Reproduce the listing exactly, with no pictures in your copy.

**Dataset section**
** start **

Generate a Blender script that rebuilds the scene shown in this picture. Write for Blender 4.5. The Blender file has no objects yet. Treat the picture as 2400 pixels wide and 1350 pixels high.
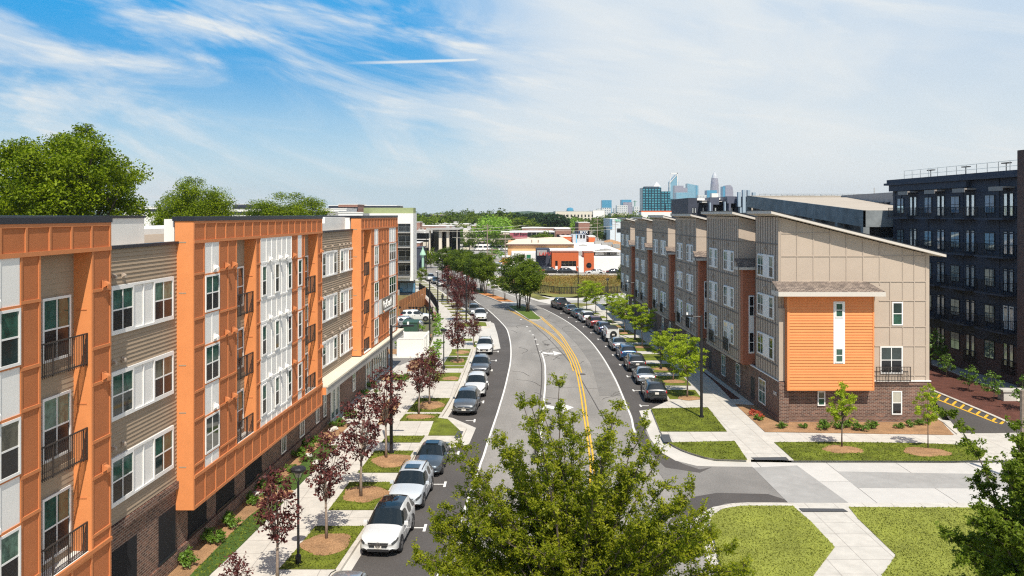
import bpy, math, random
import numpy as np
from mathutils import Vector, Matrix, noise as mnoise

# ------------------------------------------------------------------ camera, sky, sun, exposure
SC = bpy.context.scene
COL = SC.collection
cam_d = bpy.data.cameras.new('camera'); cam = bpy.data.objects.new('camera', cam_d); COL.objects.link(cam)
CZ = 15.7; FP = 2000.0; HY = 503.0
cam.location = (0, 0, CZ); cam.rotation_euler = (math.radians(90), 0, 0)
cam_d.sensor_width = 36; cam_d.lens = 36 * FP / 2400; cam_d.shift_y = -172 / 2400
cam_d.clip_start = .5; cam_d.clip_end = 20000
SC.camera = cam

SUN_EL = math.radians(54); SUN_AZ = math.radians(180 - 13.5)     # behind the camera, a little to the right
sd = bpy.data.lights.new('sun', 'SUN'); sd.energy = 4.8; sd.angle = math.radians(.5); sd.color = (1, .93, .81)
sun = bpy.data.objects.new('sun', sd); COL.objects.link(sun)
svec = Vector((math.sin(SUN_AZ) * math.cos(SUN_EL), math.cos(SUN_AZ) * math.cos(SUN_EL), math.sin(SUN_EL)))
sun.rotation_euler = svec.to_track_quat('Z', 'Y').to_euler(); sun.location = (60, -60, 90)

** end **

**Correct answer**
Generate a Blender script that rebuilds the scene shown in this picture. Write for Blender 4.5. The Blender file has no objects yet. Treat the picture as 2400 pixels wide and 1350 pixels high.
import bpy, math, random
import numpy as np
from mathutils import Vector, Matrix, noise as mnoise

# ------------------------------------------------------------------ camera, sky, sun, exposure
SC = bpy.context.scene
COL = SC.collection
cam_d = bpy.data.cameras.new('camera'); cam = bpy.data.objects.new('camera', cam_d); COL.objects.link(cam)
CZ = 15.7; FP = 2000.0; HY = 503.0
cam.location = (0, 0, CZ); cam.rotation_euler = (math.radians(90), 0, 0)
cam_d.sensor_width = 36; cam_d.lens = 36 * FP / 2400; cam_d.shift_y = -172 / 2400
cam_d.clip_start = .5; cam_d.clip_end = 20000
SC.camera = cam

SUN_EL = math.radians(54); SUN_AZ = math.radians(180 - 13.5)     # behind the camera, a little to the right
sd = bpy.data.lights.new('sun', 'SUN'); sd.energy = 4.8; sd.angle = math.radians(.5); sd.color = (1, .93, .81)
sun = bpy.data.objects.new('sun', sd); COL.objects.link(sun)
svec = Vector((math.sin(SUN_AZ) * math.cos(SUN_EL), math.cos(SUN_AZ) * math.cos(SUN_EL), math.sin(SUN_EL)))
sun.rotation_euler = svec.to_track_quat('Z', 'Y').to_euler(); sun.location = (60, -60, 90)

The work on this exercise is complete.